All were welcomed at the meeting and members of the CBD steering committee were given time to make a presentation, Klise said, underscoring that the community meeting was open, in direct contrast to the CBD steering committee meetings, which have been closed to the public.  

Klise did manage to attend one meeting uninvited and said she wasn’t told to leave. However, an email from consultant Li Mandri confirmed that CBD steering committee meetings are restricted.  

Responding to a Daily Planet query, Li Mandri wrote in an Aug. 10 email: “Yes [they are restricted to the steering committee] until we finalize the plan. The purpose of the Steering Committee is not to debate the existence of the district, but rather to determine what the district will be. We need to finalize the plan because people will want to know what services would it fund and who would be included. Once it has been finalized it will be an open document and we will have a public meeting or meetings to discuss it. We are not there yet.” 
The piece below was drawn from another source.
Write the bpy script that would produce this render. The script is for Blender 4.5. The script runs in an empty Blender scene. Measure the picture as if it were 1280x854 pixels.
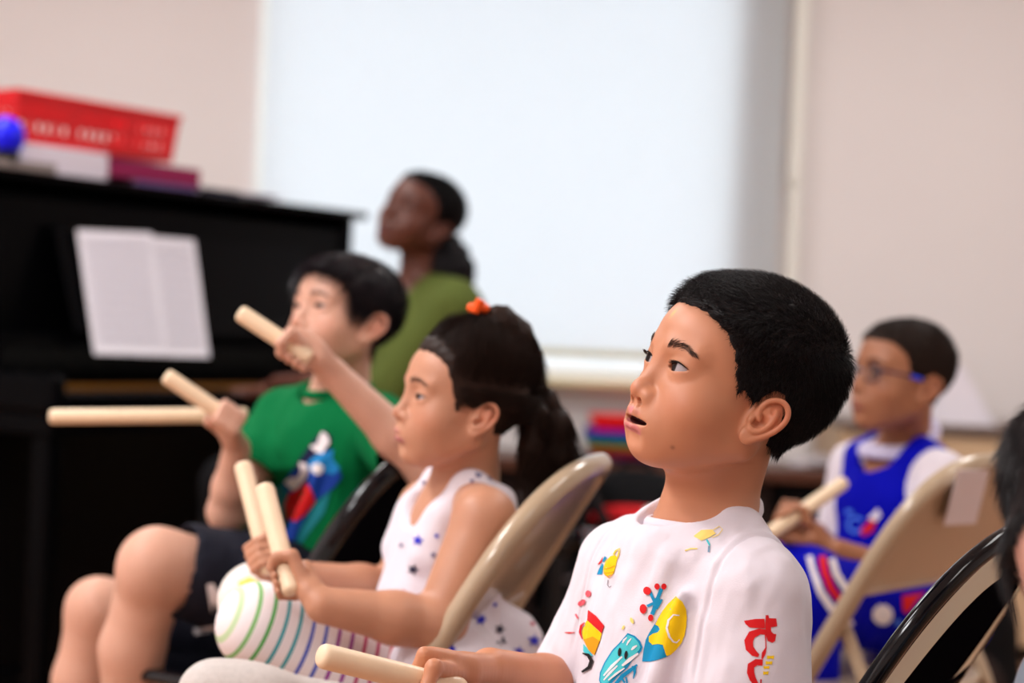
import bpy, bmesh, math, random
import numpy as np
from mathutils import Vector, Matrix, geometry
from mathutils.bvhtree import BVHTree

rng = np.random.default_rng(7)
random.seed(7)
COL = bpy.context.scene.collection

# ------------------------------------------------------------------ camera frame
FPX, CAMH = 2500.0, 0.95
_al = math.atan(22 / FPX); _rho = math.radians(2.6)
CF = np.array([0, math.cos(_al), -math.sin(_al)])
_U0 = np.array([0, math.sin(_al), math.cos(_al)]); _R0 = np.array([1.0, 0, 0])
CR = _R0 * math.cos(_rho) + _U0 * math.sin(_rho)
CU = _U0 * math.cos(_rho) - _R0 * math.sin(_rho)
CC = np.array([0, 0, CAMH])
def at(x, y, d):
    return CC + CF * d + CR * ((x - 640) / FPX * d) - CU * ((y - 427) / FPX * d)
def frame(yaw, pitch=0, roll=0):
    """columns: person's right, forward, up; yaw 0 = facing left of the room, + = towards the camera"""
    a, b, c = (math.radians(v) for v in (yaw, pitch, roll))
    fw = np.array([-math.cos(a), -math.sin(a), 0]); x = np.array([-math.sin(a), math.cos(a), 0]); u = np.array([0, 0, 1.0])
    fw, u = fw * math.cos(b) + u * math.sin(b), u * math.cos(b) - fw * math.sin(b)
    u, x = u * math.cos(c) - x * math.sin(c), x * math.cos(c) + u * math.sin(c)
    return np.stack([x, fw, u], 1)
def nrm(v):
    v = np.asarray(v, float); return v / (np.linalg.norm(v) + 1e-12)

# ------------------------------------------------------------------ materials
def srgb(r, g, b):
    f = lambda c: c / 12.92 if c <= 0.04045 else ((c + 0.055) / 1.055) ** 2.4
    return (f(r / 255), f(g / 255), f(b / 255))
MATS = {}
def mat(name, col=(0.5, 0.5, 0.5), rough=0.5, metal=0.0, coat=0.0, spec=0.28, noise=0.0, nscale=40, bump=0.0, bscale=200, sheen=0.0, sss=0.0, attr=None, trans=0.0, emit=0.0, ior=None):
    if name in MATS: return MATS[name]
    m = bpy.data.materials.new(name); m.use_nodes = True
    nt = m.node_tree; b = nt.nodes['Principled BSDF']
    b.inputs['Roughness'].default_value = rough; b.inputs['Metallic'].default_value = metal
    b.inputs['Coat Weight'].default_value = coat; b.inputs['Coat Roughness'].default_value = 0.08
    b.inputs['Specular IOR Level'].default_value = spec
    b.inputs['Sheen Weight'].default_value = sheen
    if ior: b.inputs['IOR'].default_value = ior
    b.inputs['Transmission Weight'].default_value = trans
    b.inputs['Base Color'].default_value = (*col, 1)
    src = None
    tc = nt.nodes.new('ShaderNodeTexCoord')
    if attr:
        a = nt.nodes.new('ShaderNodeAttribute'); a.attribute_name = attr; src = a.outputs['Color']
    if noise > 0:
        n = nt.nodes.new('ShaderNodeTexNoise'); n.inputs['Scale'].default_value = nscale; n.inputs['Detail'].default_value = 4
        nt.links.new(tc.outputs['Object'], n.inputs['Vector'])
        mr = nt.nodes.new('ShaderNodeMapRange'); mr.inputs['To Min'].default_value = 1 - noise; mr.inputs['To Max'].default_value = 1 + noise
        nt.links.new(n.outputs['Fac'], mr.inputs['Value'])
        mx = nt.nodes.new('ShaderNodeMix'); mx.data_type = 'RGBA'; mx.blend_type = 'MULTIPLY'; mx.inputs[0].default_value = 1
        if src: nt.links.new(src, mx.inputs[6])
        else: mx.inputs[6].default_value = (*col, 1)
        nt.links.new(mr.outputs['Result'], mx.inputs[7]); src = mx.outputs[2]
    if src: nt.links.new(src, b.inputs['Base Color'])
    if bump > 0:
        n2 = nt.nodes.new('ShaderNodeTexNoise'); n2.inputs['Scale'].default_value = bscale; n2.inputs['Detail'].default_value = 3
        nt.links.new(tc.outputs['Object'], n2.inputs['Vector'])
        bp = nt.nodes.new('ShaderNodeBump'); bp.inputs['Strength'].default_value = bump; bp.inputs['Distance'].default_value = 0.002
        nt.links.new(n2.outputs['Fac'], bp.inputs['Height']); nt.links.new(bp.outputs['Normal'], b.inputs['Normal'])
    if sss > 0:
        b.inputs['Subsurface Weight'].default_value = sss; b.inputs['Subsurface Radius'].default_value = (1.0, 0.35, 0.2); b.inputs['Subsurface Scale'].default_value = 0.006
    if emit > 0:
        b.inputs['Emission Color'].default_value = (*col, 1); b.inputs['Emission Strength'].default_value = emit
    MATS[name] = m
    return m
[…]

Klise said neighborhood and small businesses people who attended the neighborhood meeting were “furious” that they might be forced to pay for services that they didn’t want in the first place.  

“Not only do I have to pay, I get no say in anything that happens,” Klise said, referring to the weighted voting. 

The neighborhood meeting proved to the WBBA members present that opponents were “not the 10 crazy people they were making us out to be,” Klise said. 

Understanding the mounting opposition, the WBBA steering committee could decide not to form a CBD, but to create a simple Business Improvement District (BID), taxing only the commercial property owners.  

Councilmember Darryl Moore told the Daily Planet on Thursday that he is thinking along these lines: “I prefer to see a BID developed in West Berkeley that would include the business community and not residents,” he said.  

There are several BIDS in Berkeley: downtown, Solano Avenue, Telegraph Avenue and North Berkeley.  

If residents get taken out of the equation, Klise said the neighborhood group will have a decision to make: “Do we stay [in the fight] and help the small businesses?” She noted that small businesses do not need the proposed shuttle buses and many do not care about paying to spruce up the neighborhood, as they do not have customers who visit their sites.  

The property owners will pass on the tax to the businesses, Klise said. “Five hundred to six hundred dollars affects them—those are small businesses.”  

John Curl rents his woodworking space in West Berkeley. Rents will be increased to pay for the assessment, but those business owners who don’t own their properties won’t have a say in its establishment, Curl told the Daily Planet on Thursday.  

Curl added that the city is not giving information on the district to business owners who don’t own their properties. “Nobody’s coming to you, telling you about this,” he said. “Nobody’s going to notice us.”  

If the large West Berkeley landlords don’t put together the CBD, they will likely find another way to do what they want to do, Curl said. 

“This is just part of their strategy to gentrify West Berkeley,” he said. “They don’t give up. If they can’t do this, they’ll come back another way. There’s a lot of cards in their deck and they keep playing different cards.” 

As for the artists, residents and small business owners in the area, “We’re almost always in reaction mode,” Curl said. 

Moore said that in conjunction with the city’s Economic Development Division, he is planning a community meeting toward the end of September to address the Community Benefits District question. 

The enabling ordinance will likely not come back before the council until after that meeting.  

The draft ordinance as it is now written modifies the current ordinance establishing Business Improvement Districts. It allows creation of CBDs funded by both commercial and residential property owners and prevents a single land owner from controlling more than 20 percent of the weighted decision-making process (although there is no such landlord in the proposed CBD). It creates the district for 20 years, though normally BIDS have a life of 10 years, and it provides for repayment of the funds lent to start the project.